The addition of China would also no doubt help Netflix's international streaming numbers, which have been growing rapidly. In the most recent quarter, it reported 20.9  million international streaming customers, up from 12.7 million in the same period in 2014.

At the same time, domestic growth is much slower, with 41.3 million domestic subscribers in Q1 2015, up from 35.7 million in Q1 2014.

Netflix has not been shy about its plans to enter the Chinese market. Earlier this week Ted Sarandos, chief content officer at Netflix, talked openly about how the company would approach this, saying "our intent is not to go into China without a partner, our intent to try to figure out China and how to get there."

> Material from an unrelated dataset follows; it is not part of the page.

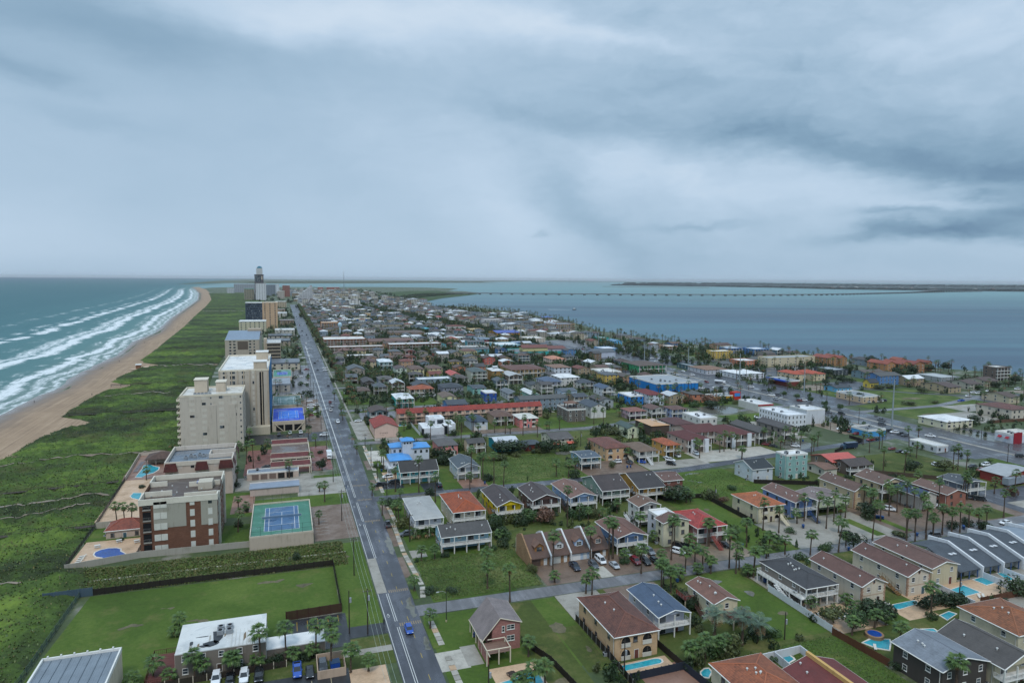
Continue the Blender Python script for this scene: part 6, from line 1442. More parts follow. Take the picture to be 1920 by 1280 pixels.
HOUSE={o['label']:o for o in bpy.data.objects if o.parent is None and o.get('label')}
def at_house(label,fn):
 o=HOUSE.get(label)
 if o is None:return
 L=[l for l in LAND if l[4]==label][0];fn(o,L[2]-L[0],L[3]-L[1])
def dk(o,W,D):   # red railed deck in front of the cream house, and a small one at its back corner
 ob('deck',MB().box(-W/2+3,-D/2-4,2.5,W/2+.6,-D/2,2.7,True).mesh('deck','d5d5048'),o);railing(o,[(-W/2+3,-D/2),(-W/2+3,-D/2-4),(W/2+.6,-D/2-4),(W/2+.6,-D/2+.4)],2.7,'d8e322c',1.0,.22);ob('deck',MB().box(-W/2-2.6,D/2-4,2.5,-W/2+.4,D/2+.5,2.7,True).mesh('deck','d5d5048'),o);railing(o,[(-W/2-2.5,D/2+.4),(-W/2-2.5,D/2-3.9),(-W/2+.3,D/2-3.9)],2.7,'d8e322c',1.0,.22);stair(o,-W/2-.3,D/2-9,2.6,0,5,10,1.1,'d5a4038')
 for x,y in ((-W/2+3.1,-D/2-3.9),(W/2+.5,-D/2-3.9),(-W/2-2.4,D/2-3.8)):ob('post',cached('rdp',lambda:MB().box(-.12,-.12,0,.12,.12,2.6).mesh('post','pc8b8a0')),o,(x,y,0))
at_house('cream house with brown gable roof and red railings',dk)
def side_balcony(o,W,D):
 ob('balcony',MB().box(-W/2-1.4,-D/2,2.4,-W/2+.3,D/2-1,2.65,True).mesh('balcony','pe2e0da'),o);railing(o,[(-W/2+.2,D/2-1),(-W/2-1.3,D/2-1),(-W/2-1.3,-D/2+.1)],2.65,'pe4e4e0',1.0,.22);stair(o,-W/2-1.9,-D/2+3.5,2.6,0,6,11,1.0,'pdcdcd8')
 for k in range(5):ob('post',cached('sbp',lambda:MB().box(-.12,-.12,0,.12,.12,2.5).mesh('post','pe2e0da')),o,(-W/2-1.25,-D/2+.3+k*(D-1.6)/4,0))
at_house('taupe house with charcoal roof and white wraparound balcony',side_balcony)
for lab,sx,col,hh in (('blue house with brown gable roof and white stair',.15,'pdedede',2.7),('cornflower blue house with brown gable roof',.1,'p2a4a78',3.1),('cream arcaded house with orange tile hip roof',.25,'pdcd0b4',3.0),('red brick house with red tile hip roof',.0,'p9a5048',3.0),('white house with brown roof and double stairs',-.1,'pdcdcda',2.7),('peach house with brown tile hip roof and arches',.38,'pe0d4c0',3.0),('tan house with brown roof and back stair',.3,'p5a4638',3.4)):
 at_house(lab,lambda o,W,D:stair(o,W*sx,-D/2-5.2,hh,0,5.1,12,1.3,col))
for lab,col in (('vivid yellow house with dark brown roof','d8a6038'),('chocolate brown house with stepped dark roofs','d5a3c30'),('baby blue house with pinkish brown roof','d4a3a34'),('white stilt house with brown roof and double balconies','pdedede'),('cream quoined house with outside staircase by the pool','d8a6840')):
 at_house(lab,lambda o,W,D:stair(o,-W/2-.8 if 'quoined' not in lab else-W/2-.9,-D/2+1.5,2.8,0,6.5,12,1.1,col))
def pavilion(o,W,D):
 for x in (-3,3):
  for y in (-2.5,2.5):ob('post',cached('pvp',lambda:MB().box(-.2,-.2,0,.2,.2,3.2).mesh('post','p5a4a40')),o,(x,y+1,7.0))
 roof_parts(o,8,7,10.2,'h',1.2,'s7a5c4c','pd8c8b0',False,None).location=(0,1,0);railing(o,[(-W/2+.3,-D/2+.3),(W/2-.3,-D/2+.3),(W/2-.3,D/2-.3)],7.4,'p3a3432',1.0,.4);railing(o,[(-W/2+.3,-D/2+.3),(-W/2+.3,D/2-.3)],7.4,'p3a3432',1.0,.4)
at_house('unfinished grey concrete house with rooftop pavilion',pavilion)
def plaza(o,W,D):
 u=ob('upper_storey',wall_mesh(30,12,5.4,9.2,'f',0,'x').mesh('upper_storey','kd8cf96'),o,(-10,-6,0));roof_parts(u,32,14,9.2,'gx',3.0,'s7a4c44','pd8cfa0',False,None);ob('roof_wing',MB().slab([(4,4,5.8),(36,4,5.8),(36,18,8.0),(4,18,8.0)],.3).mesh('roof_wing','s7a4c44'),o)
at_house('large turquoise plaza building',plaza)
at_house('ochre tower house with white roof and cupola',lambda o,W,D:(ob('cupola',MB().box(-1.6,-1.6,9.4,1.6,1.6,11.6).mesh('cupola','kc8ccd0'),o),ob('cupola_roof',MB().slab([(-2.2,-2.2,11.6),(2.2,-2.2,11.6),(2.2,2.2,11.9),(-2.2,2.2,11.9)],.2).mesh('cupola_roof','we0e0e0'),o)))
at_house('white restaurant with red awnings and red entrance',lambda o,W,D:(ob('entrance_block',MB().box(-W/2-.05,-D/2-.4,0,-W/2+6,-D/2-.02,6.0).mesh('entrance_block','k9a2230'),o),[ob('awning',MB().slab([(-W/2-1.2,y,2.4),(-W/2-.02,y,3.4),(-W/2-.02,y+2,3.4),(-W/2-1.2,y+2,2.4)],.08).mesh('awning','pa02432'),o) for y in (-3,1)]))
at_house('white shop with red roof stripe',lambda o,W,D:ob('stripe',MB().box(-W/2-.08,-D/2-.2,3.9,W/2+.1,-D/2-.065,4.8,True).mesh('stripe','pb02030'),o))
at_house('large bright blue store with flat grey roof',lambda o,W,D:[ob('pilaster',cached('bsp',lambda:MB().box(-.25,-.12,0,.25,-.002,6.3).mesh('pilaster','p1a5a98')),o,(-W/2+W*i/12,-D/2,0)) for i in range(1,12)])
at_house('long low yellow restaurant',lambda o,W,D:(ob('sign_tower',MB().box(W/2-5,-D/2-.8,0,W/2+1,-D/2+4,5.6).mesh('sign_tower','kc03a2a'),o),ob('sign_board',MB().box(W/2-4.4,-D/2-.95,2.6,W/2+.4,-D/2-.81,5.0,True).mesh('sign_board','p3f8ed0'),o)))
at_house('brick store with blue canopy',lambda o,W,D:ob('canopy',MB().box(-W/2-2.5,-D/2-1,3.8,-W/2-.02,D/2,4.9,True).mesh('canopy','p2450b0'),o))
at_house('cream bungalow with grey gable roof and coral awnings',lambda o,W,D:[ob('awning',MB().slab([(x,-D/2-2.2,2.3),(x+4,-D/2-2.2,2.3),(x+4,-D/2+.4,2.9),(x,-D/2+.4,2.9)],.08).mesh('awning','pc86450'),o) for x in (-6,2)])
def motel_fronts(o,W,D):
 for k in range(3):
  z=k*2.2;ob('gallery',MB().box(-W/2+.6,-D/2-1.3,z-.1,W/2-.6,-D/2+.45,z+.1,True).mesh('gallery','pd6bca8'),o); 
  if k:railing(o,[(-W/2+.6,-D/2-1.25),(W/2-.6,-D/2-1.25)],z+.1,'pd2b8a4',.9,.7)
  for i in range(18):ob('sliding_door',cached('msd',lambda:simple_window(2.2,1.7,'pd0c4b8')),o,(-W/2+2+i*5.0,-D/2+.44,z+.12))
 for i in range(19):ob('gallery_wall',cached('mgw',lambda:MB().box(-.12,-1.7,0,.12,0,6.5).mesh('gallery_wall','kd9b9a4')),o,(-W/2+.7+i*5.02,-D/2+.4,0))
at_house('long three level motel with red roof',motel_fronts)
def apt(o,W,D):
 for x in (-W*.28,W*.28):ob('stair_bay',MB().box(x-1.2,-D/2-.4,0,x+1.2,-D/2+.4,6.9).mesh('stair_bay','kd6dade'),o)
for l in ('maroon roofed apartment block, wing beside the orange cottage','maroon roofed apartment block, wing with striped car park'):at_house(l,apt)
building(200,303,219,322,6.6,'gx',2.4,'s5f302c','cdb5a6','b','recessed middle wing of the maroon roofed apartment block','apartment_house','apartment house',HG)
at_house('dark red roofed duplex with yellow parapet wall',lambda o,W,D:ob('parapet_wall',MB().box(-.35,-D/2-.2,5.0,.35,D/2+.2,7.9).mesh('parapet_wall','kd0a868'),o))
def seams(o,W,D):
 for i in range(1,8):ob('roof_seam',cached('rsm',lambda:MB().box(-.05,-9.8,0,.05,9.8,.07).mesh('roof_seam','p5a6670')),o,(-W/2+W*i/8,0,6.52))
 for i in range(6):ob('bracket',cached('rbk',lambda:MB().box(-.15,-.25,0,.15,.25,.4).mesh('bracket','pd8d6d0')),o,(-W/2+1+i*2.4,D/2,6.9))
at_house('beige block with flat grey metal roof',seams)
# the unfinished dark tower with its blue cap, and the stepped white tower
t=thing('skyscraper','tallest dark tower with pale crown and blue green cap','skyscraper',(-85.5,2850,0),0,CG);LAND.append((-102,2830,-69,2870,'tallest dark tower'))
ob('shaft',MB().box(-16,-15,0,16,15,98).mesh('shaft','k5a5558'),t);ob('glazing',MB().box(-15,-15.6,70,7,-15.05,95,True).mesh('glazing','glass'),t);ob('light_panel',MB().box(8.5,-15.6,78,13,-15.05,92,True).mesh('light_panel','kc8b8a6'),t)
ob('ledge',MB().box(-17.5,-16.5,94,17.5,16.5,97,True).mesh('ledge','k3d3c42'),t);ob('crown',MB().box(-9.5,-10,98,13,10,122).box(-7,-11,98,-4,-10.1,120).box(2,-11,98,5,-10.1,120).mesh('crown','kc6c6c4'),t);ob('cap',MB().box(-6.5,-9,122,11.5,9,127).box(-2,-4,127,7,4,130).mesh('cap','p2f7f96'),t)
t=thing('tower_block','stepped white tower climbing towards the avenue','tower block',(70,2362,0),0,CG);LAND.append((47,2345,94,2380,'stepped white tower'))
for i in range(6):
 h=26+i*7;x0=-23+i*7.7;ob('wall',MB().box(x0,-12,0,x0+7.6,12,h).mesh('wall','kd8d8d8'),t);ob('roof',MB().box(x0-.1,-12.2,h,x0+7.7,12.2,h+.8).mesh('roof','wc8c8c4'),t)
 for k in range(int(h/4)):
  for j in range(2):ob('window',cached('stw',lambda:simple_window(2.4,2.2,'pd4d4d2')),t,(x0+.7+j*3.6,-12.05,2+k*4))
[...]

"It could be with a partner, it could be with production partners. we’re open to all different models to get there eventually because we want to be fully global, and it’s a pretty big chunk of the world to have an asterisk. We’re definitely working on trying to figure out our entry point," he said. "From a programming standpoint, their tastes don't run that much different. We’re looking forward to figuring that out. [But] there’s not much marginal cost to not being in China. It’s not urgent, it’s not an on-fire issue, but as we try to be more global, we want to be part of China too."

A Netflix spokesperson told Bloomberg that t plans “to be nearly global by the end of 2016." VatorNews has reached out to Netflix for its own comment on this report and we will update this story if we learn more.  

Censorship is a big issue in China, but this is not the first time that Netflix has entered into a country that heavily restricts content.

In early February Netflix announced that it has expanded to Cuba, offering it service for $7.99 to those in the country who have access to Internet connections and access to international payment methods.

Cuban citizens were given access to "a curated selection of popular movies and TV shows," including Netflix original series like House of Cards, Orange is the New Black and Marco Polo, as well as kids programming like All Hail King Julien, The Adventures of Puss in Boots and original documentaries including Virunga and The Square.